Tablet 260

description 117 x 74 mm. Plate VIII. R.E.Birley (1990), fig. 13. VRR II, Plate VIII.
The right-hand side of a diptych which contains the whole of the right-hand column of a letter from Iustinus to Cerialis. This seems to be guaranteed by the presence of notches in the right-hand edge and it is therefore odd that we seem to have lost one or two letters at the ends of some of the lines (cf. 215.6). We can only assume that a small amount of the leaf has been lost by abrasion. Iustinus does not appear elsewhere, but his use of the terms domine frater in lines 4-5 and col(lega) in line 11 strongly suggests that he was a fellow-prefect. It is notable that the hand in which the text is written does not change in line 4 where the closing salutation begins; it is possible, therefore, that this is the hand of Iustinus himself, but it may be that we have lost a final uale in a second hand at the foot of the leaf. The content of the message proper suggests that this might possibly have been a letter of recommendation (cf. 250).


'... I have the greatest pleasure in bringing to your notice. I pray, my lord and brother, that you enjoy good health and the best of fortune. Greet from me our friend Vindex and your boys. (Back) To Flavius Cerialis, prefect of the cohort, from Iustinus his colleague. '


1-2. There may be up to 14 letters missing in line 1. One way of supplementing and understanding this passage would be to restore opin[ione followed by a short name (or possibly te) and adjective, followed by esse scri[psit quod i]n no[ti-/tiam etc.: "N has written about his opinion that N (or you) is (are) ..., which I have the greatest pleasure etc.". There are, however, alternative readings which are compatible with the traces, notably opta.[ or operi[bus.

2-4. For the phrase cf.

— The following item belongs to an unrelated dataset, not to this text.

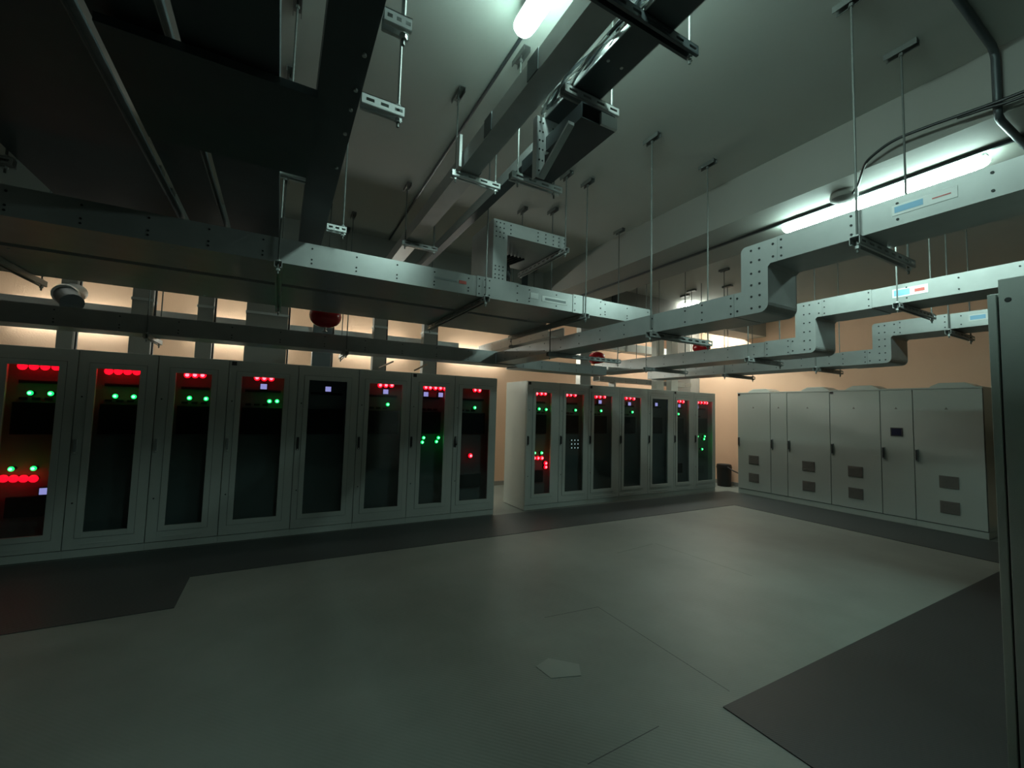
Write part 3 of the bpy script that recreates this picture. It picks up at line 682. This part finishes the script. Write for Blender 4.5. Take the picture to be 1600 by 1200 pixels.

Pliny, Ep. 10.75.2, quod in notitiam tuam perferendum existimaui. P.Vindob.Lat.Inv.126, line 12 (Sijpesteijn and Worp (1977), 92-4) may well contain the phrase ad notitiam perfero, or something like it. lubentissime: despite the damage at the beginning of the word, we are confident of the reading.

4-6. For the formula cf. 215.ii.7-8 and 250.ii.14-6.

7. Vindicem n(ostrum): the name does not occur elsewhere in the tablets. Vindex must be assumed to be stationed at Vindolanda, and perhaps a member of Cerialis' cohort. The abbreviation of n(ostrum) is marked, as is normal, by a superscript bar (cf. 248.ii.10). pueros: although there is no doubt of the presence of children in the praetorium during Cerialis' residence, we regard it as certain that the term here refers colloquially either to slaves or to fellow-soldiers as "the boys" (see 255.i.7 and note). Greetings to members of the family normally take a different form and would surely be expected to include Cerialis' wife Lepidina if their sons were mentioned, cf. 291.ii.9-10.

10-11. It is noteworthy that praef(ecto) is, unusually, on the same line as the name and that the abbreviations of coh(ortis) and col(lega) are marked by medial points.